Part of International Conference on Representation Learning 2025 (ICLR 2025) Conference
Zhuo Jiaming, Yuwei Liu, Yintong Lu, Ziyi Ma, Kun Fu, Chuan Wang, Yuanfang Guo, Zhen Wang, Xiaochun Cao, Liang Yang
Graph Transformers (GTs), adept at capturing the locality and globality of graphs, have shown promising potential in node classification tasks. Most state-of-the-art GTs succeed through integrating local Graph Neural Networks (GNNs) with their global Self-Attention (SA) modules to enhance structural awareness. Nonetheless, this architecture faces limitations arising from scalability challenges and the trade-off between capturing local and global information.
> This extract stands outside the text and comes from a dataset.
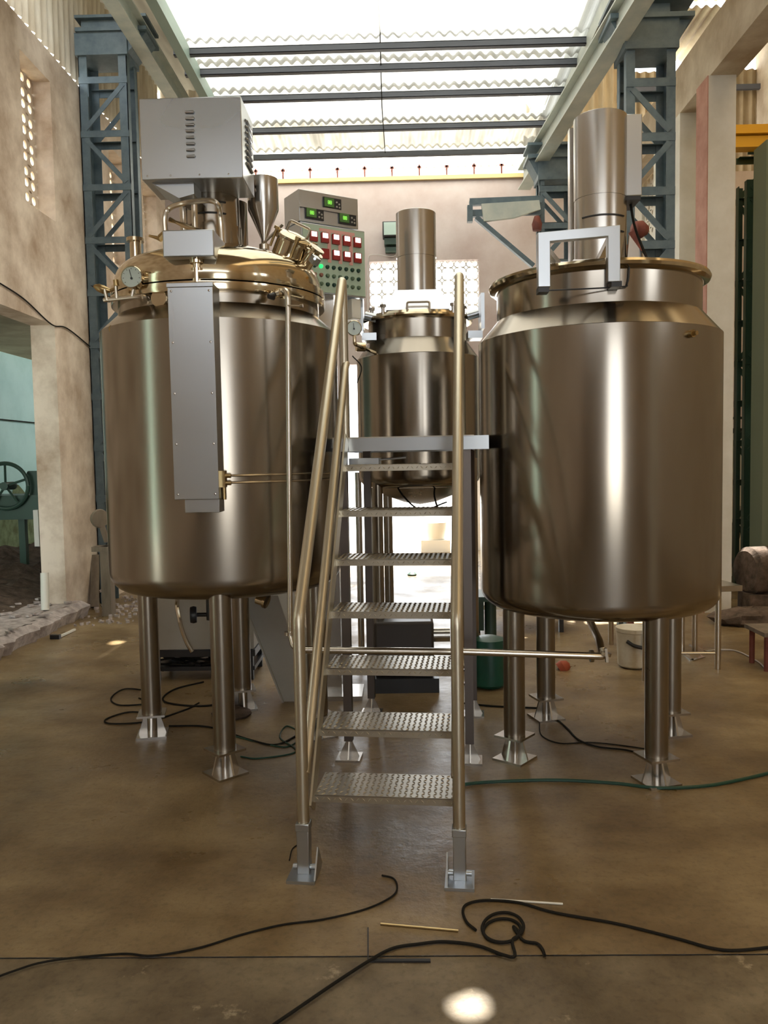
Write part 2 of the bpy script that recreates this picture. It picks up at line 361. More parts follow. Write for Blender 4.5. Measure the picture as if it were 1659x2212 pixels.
# timber/steel details on the wall top
b = MB(); b.bb(-2.3, 2.1, YB-.05, YB, 5.78, 5.84)
o = tag(b.build('wall_top_rail', mat('yellowed_rail', (.62, .48, .22), .6)), 'thin yellowed rail running along the top of the back wall', 'rail')
b = MB()
for i in range(11):
    x = -2.1+i*.41; b.bb(x-.012, x+.012, YB-.05, YB-.03, 5.84, 6.0); b.bb(x-.03, x+.03, YB-.05, YB-.03, 5.95, 5.98); b.build('rail_stud', RUST, o); b = MB()
pass
pl = ['at the far end beside the back wall', 'second out from the back wall', 'midway along the bright roof', 'close behind the nearest purlin', 'nearest the camera at the top of the picture']
for i, y in enumerate(PY):
    b = MB(); z = 5.93
    b.bb(-2.3, 2.12, y-.03, y-.022, z-.07, z); b.bb(-2.3, 2.12, y-.03, y+.03, z-.008, z); b.bb(-2.3, 2.12, y-.03, y+.03, z-.07, z-.062)
    tag(b.build('roof_purlin', PURL), 'dark steel roof purlin '+pl[4-i], 'purlin', 'roof purlins under the corrugated sheets')
for i, y in enumerate((12.45, 13.9)):
    b = MB().bb(2.2 if i == 0 else 3.3, 3.3 if i == 0 else 6, y-.1, y-.04, 7.55, 7.63)
    tag(b.build('cladding_rail', PURL), 'dark horizontal rail across the '+('cream cladding behind the right lattice column' if i == 0 else 'tan cladding of the right aisle'), 'rail')
b = MB().bar((-2.18, 4, 5.86), (-2.18, 12.4, 5.86), .1, .16)
tag(b.build('eave_channel', mat('pale_green_paint', (.28, .38, .34), .5)), 'pale green eave channel along the left edge of the bright roof', 'beam')
b = MB().bar((2.05, 4, 5.86), (2.05, 12.4, 5.86), .1, .16)
tag(b.build('eave_channel', CREAMP), 'pale eave channel along the right edge of the bright roof', 'beam')
b = MB(); b.tube([P(818, -40, 8.0), P(825, 230, 9.9), P(832, 330, 11.5)], .006, 6); 
tag(b.build('roof_wire', CORD), 'thin dark wire hanging along the middle of the roof', 'wire')
# ----- crane rail beams
def crane_beam(a, c, m, lab):
    r = thing('crane_rail_beam', a, lab, 'beam', 'crane rail beams')
    a, c = V(a), V(c); b = MB(); up = V((0, 0, 1))
    b.bar(a, c, .014, .24); b.bar(a+up*.12, c+up*.12, .16, .016); b.bar(a-up*.12, c-up*.12, .16, .016)
    b.build('girder', m, r); MB().bar(a+up*.15, c+up*.15, .05, .045).build('rail', RUST, r)
    return r
A = P(1333, 60, 7.2); B = P(1132, 388, 10.5); D = (A-B)/(A.y-B.y)
crane_beam(A+D*(-3.5), B, CREAMP, 'pale crane rail beam carried by the right lattice columns')
A = P(300, 75, 9.2); crane_beam((A.x, 3.2, A.z), (A.x, 12.3, A.z), CREAMP, 'pale crane rail beam carried by the left lattice column')
# ----- lattice columns
def lattice(x0, x1, y0, dep, ztop, name_label, m=BLUE, step=.455, first=4.95, bracket=None, ph=0, t=.075):
    r = thing('lattice_column', ((x0+x1)/2, y0+dep/2, 0), name_label, 'column', 'lattice columns of the crane way')
    for x in (x0, x1-t):
        for y in (y0, y0+dep):
            b = MB(); s = 1 if y == y0 else -1
            b.bb(x, x+t, y, y+s*.008, 0, ztop); b.bb(x if x == x0 else x+t-.008, x+.008 if x == x0 else x+t, y, y+s*t, 0, ztop); b.build('chord', m, r)
    k = 0; z = first
    while z > .2:
        for y in (y0-.006, y0+dep):
            b = MB(); b.bb(x0, x1, y, y+.006, z-.035, z+.035); b.bb(x0+.02, x1-.02, y, y+.05 if y < y0 else y-.05, z+.03, z+.036); b.build('batten', m, r)
            zz = z-step
            if zz > 0:
                p, q = ((x1-.05, y+.004, z-.05), (x0+.05, y+.004, zz+.05)) if (k+ph) % 2 == 0 else ((x0+.05, y+.004, z-.05), (x1-.05, y+.004, zz+.05))
                b = MB(); b.bar(p, q, .008, .06, (0, 1, 0)) if False else b.bar(p, q, .05, .012, (0, 1, 0)); b.build('lacing_bar', m, r)
        z -= step; k += 1
    if bracket:
        bx0, bx1 = bracket
        b = MB(); b.bb(x0-.02, x1+.02, y0-.03, y0+dep+.03, ztop-.02, ztop+.22); b.bb(bx0, bx1, y0-.06, y0+dep+.06, ztop+.22, ztop+.26); b.bb(bx0, bx1, y0-.06, y0+dep+.06, ztop+.36, ztop+.39)
        b.bb(x0+.05, x1-.05, y0, y0+.01, ztop+.26, ztop+.36)
        if bx1 > x1+.05: b.prism([(x1, y0, ztop), (bx1-.02, y0, ztop+.22), (x1, y0, ztop+.22)], (0, dep, 0))
        if bx0 < x0-.05: b.prism([(x0, y0, ztop), (x0, y0, ztop+.22), (bx0+.02, y0, ztop+.22)], (0, dep, 0))
        b.build('bracket', m, r)
    return r
lattice(-3.49, -2.95, 9.2, .36, 6.13, 'blue-grey steel lattice column left of the left tank', bracket=(-3.49, -2.7), first=5.85, step=.58, t=.095)
lattice(1.99, 2.41, 7.2, .3, 5.07, 'tall blue-grey steel lattice column beside the motor cylinder of the right tank', bracket=(1.84, 2.55), first=4.78, ph=1)
q0, q1 = P(1165, 360, 9.65), P(1238, 360, 9.65)
lattice(q0.x, q1.x, 9.65, .25, P(1200, 385, 9.65).z, 'smaller looking far lattice column behind the right tank motor cylinder', bracket=(q0.x-.14, q1.x+.05), first=4.7, step=.42, ph=1, t=.06)
q0 = P(1612, 600, 9.2)
lattice(q0.x, q0.x+.4, 9.2, .3, 4.6, 'dark green lattice column wrapped in cobwebs at the right edge', m=DGREEN, first=4.9)
b = MB(); c0 = P(1650, 800, 8.6); b.bb(c0.x, c0.x+.4, 8.6, 8.9, 0, 4.8); tag(b.build('sheet_panel', mat('dull_green', (.16, .19, .13), .6)), 'dull green upright panel at the right edge of the aisle', 'panel')
# jib arm
r = thing('jib_arm', P(1100, 455, 9.6), 'blue-grey steel channel bracket arm reaching left from the far lattice column', 'bracket')
a, c = P(1014, 452, 9.6), P(1168, 446, 9.6)
for dz, nm in ((.07, 'channel'), (-.06, 'channel')):
    b = MB(); u = V((0, 0, dz)); b.bar(a+u, c+u, .10, .05); b.bar(a+u+V((0, -.05, 0)), c+u+V((0, -.05, 0)), .008, .075); b.build(nm, BLUE, r)
b = MB(); b.prism([P(1040, 440, 9.5), P(1165, 432, 9.5), P(1168, 452, 9.5), P(1110, 470, 9.5), P(1045, 478, 9.5)], (0, .05, 0)); b.build('gusset_plate', CREAMP, r)
b = MB(); b.bar(P(1028, 470, 9.55), P(1152, 575, 9.55), .05, .075, (0, 1, 0)); b.build('strut', BLUE, r)
b = MB(); b.bar(P(1015, 445, 9.5), P(1015, 480, 9.5), .06, .08); b.build('end_plate', BLUE, r)
b = MB(); b.lathe(P(1160, 500, 9.5), [(0, 0), (.05, .01), (.06, .08), (.03, .17), (0, .18)], 16); tag(b.build('hook_block', RUST), 'dark red hook block hanging under the jib arm', 'hook')
b = MB(); c0 = P(1365, 495, 6.6); b.lathe(c0, [(0, 0), (.06, .02), (.07, .08), (.04, .13), (0, .14)], 20, (1, .3, 0)); b.cyl(c0+V((0, 0, -.02)), c0+V((.06, 0, -.18)), .03)
b.m = M4.Identity(4); b.bar(c0+V((0, .1, -.1)), V((c0.x+.02, c0.y+.1, 0)), .05, .05)
tag(b.build('red_motor_stand', RUST), 'dark red motor on a post behind the right tank', 'motor')
# yellow girder in aisle
r = thing('yellow_crane_girder', (4.6, 9.1, 5.2), 'bright yellow crane girder crossing the right aisle', 'crane')
ya = P(1577, 298, 9.1)
b = MB(); b.bb(3.5, 5.98, 9.0, 9.2, ya.z+.01, ya.z+.10); b.build('upper_beam', YEL, r)
b = MB(); b.bb(3.5, 5.98, 9.04, 9.2, ya.z-.12, ya.z-.005); b.build('lower_beam', YEL, r)
# ================================================================= TANKS
def foot(b1, x, y, zt=.13, s=.075, rot=.6):
    R = M4.Rotation(rot, 3, 'Z')
    b1.box((x, y, .006), (s*2.3, s*2.3, .012), R); b1.box((x, y, zt), (s*2.1, s*2.1, .012), R)
    for a in range(4):
        d = R @ V((math.cos(a*math.pi/2), math.sin(a*math.pi/2), 0)); n_ = V((-d.y, d.x, 0))*.005
        b1.prism([V((x, y, .012))+d*.01-n_, V((x, y, .012))+d*s*1.05-n_, V((x, y, zt-.006))+d*s*.6-n_, V((x, y, zt-.006))+d*.01-n_], n_*2)
    b1.cyl((x, y, .01), (x, y, zt), .03, n=12)
def tank_body(r, cx, cy, R, Rn, zb, zk, zs, zn, zr, Rr, mat_body, lidless=False, knuckle=.09):
    prof = [(0, zb-.03), (R*.5, zb-.025), (R-knuckle-.03, zb)]
    for k in range(1, 9):
        a = k/8*math.pi/2; prof.append((R-knuckle+knuckle*math.sin(a), zb+.0+(knuckle*1.0)*(1-math.cos(a))))
    prof += [(R, zs-.004), (R-.005, zs), (Rn+.002, zn)]
    b = MB(); b.lathe((cx, cy, 0), prof, 128); b.f.pop() if prof[0][0] > 1e-4 else None
    b.build('jacketed_body', mat_body, r, ang=14)
    b = MB(); b.lathe((cx, cy, 0), [(Rn, zn-.01), (Rn, zr-.01)], 128); b.build('neck', STEEL, r)
def legs(r, feet, rad, ztop):
    for x, y, rot in feet:
        b = MB().cyl((x, y, .13), (x, y, ztop), rad, n=28); o = b.build('leg', LEGM, r)
        b = MB(); foot(b, x, y, rot=rot); b.build('foot_plate', STEELB, o)
# --- right tank
cx, cy, R = 1.065, 4.42, .63
RT = thing('mixing_tank', (cx, cy, 0), 'large open-rimmed brushed steel tank on tube legs on the right', 'tank')
tank_body(RT, cx, cy, R, .529, .80, .87, 2.215, 2.325, 2.50, .568, STEEL)
b = MB(); b.lathe((cx, cy, 0), [(.529, 2.475), (.545, 2.478), (.566, 2.49), (.572, 2.505), (.566, 2.518), (.54, 2.522), (.525, 2.515)], 128); b.build('rim', POL, RT)
b = MB(); b.lathe((cx, cy, 0), [(.53, 2.512), (.3, 2.525), (0, 2.53)], 96); b.build('lid', POL, RT)
legs(RT, [(1.228, 3.9, .3), (.583, 4.225, .9), (.87, 4.9, .3), (1.53, 4.6, .2)], .056, .9)
# motor and drive
mc = (1.085, 4.42); b = MB(); b.lathe((mc[0], mc[1], 0), [(.135, 2.56), (.135, 2.95), (.138, 2.95), (.138, 3.37), (.13, 3.375), (0, 3.38)], 64); mo = b.build('motor_cover', STEELB, RT)
for z in (2.84, 2.76):
    b = MB(); b.tube([(mc[0]+.137*math.cos(a), mc[1]+.137*math.sin(a), z) for a in [math.radians(-145+i*10) for i in range(11)]], .005, 6); b.build('slot', BLACK, mo)
bx = P(1352, 250, 4.36); b = MB(); b.bb(bx.x, bx.x+.085, 4.36, 4.56, 2.955, 3.37); b.build('terminal_box', SHEET, RT, bevel=.004)
b = MB(); b.bb(bx.x+.005, bx.x+.08, 4.365, 4.555, 2.935, 2.955); b.build('terminal_box_base', BLACK, RT)
b = MB(); b.tube(smooth([(bx.x+.05, 4.45, 2.94), (bx.x+.06, 4.4, 2.8), (bx.x+.09, 4.3, 2.62), (bx.x+.1, 4.25, 2.53)]), .007, 8); b.build('power_lead', CORD, RT)
b = MB(); b.bar((.965, 4.52, 2.52), (.965, 4.52, 3.36), .05, .05); b.build('guide_post', CONC if False else STEELB, RT)
b = MB(); b.bar((.80, 4.2, 2.55), (1.28, 4.2, 2.55), .05, .06); b.bar((.80, 4.62, 2.55), (1.28, 4.62, 2.55), .05, .06); b.bar((.80, 4.2, 2.55), (.80, 4.62, 2.55), .05, .06)
b.bb(.9, 1.27, 4.22, 4.6, 2.56, 2.60); b.build('drive_mounting_frame', STEELB, RT)
b = MB(); b.prism([(1.2, 4.35, 2.53), (1.38, 4.35, 2.53), (1.22, 4.35, 2.75)], (0, .02, 0)); b.build('gusset', STEELB, RT)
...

On the one hand, the quadratic complexity associated with the SA modules poses a significant challenge for many GTs, particularly when scaling them to large-scale graphs. Numerous GTs necessitated a compromise, relinquishing certain aspects of their expressivity to garner computational efficiency. On the other hand, GTs face challenges in maintaining detailed local structural information while capturing long-range dependencies. As a result, they typically require significant computational costs to balance the local and global expressivity. To address these limitations, this paper introduces a novel GT architecture, dubbed DUALFormer, featuring a dual-dimensional design of its GNN and SA modules. Leveraging approximation theory from Linearized Transformers and treating the query as the surrogate representation of node features, DUALFormer \emph{efficiently} performs the computationally intensive global SA module on feature dimensions. Furthermore, by such a separation of local and global modules into dual dimensions, DUALFormer achieves a natural balance between local and global expressivity. In theory, DUALFormer can reduce intra-class variance, thereby enhancing the discriminability of node representations. Extensive experiments on eleven real-world datasets demonstrate its effectiveness and efficiency over existing state-of-the-art GTs.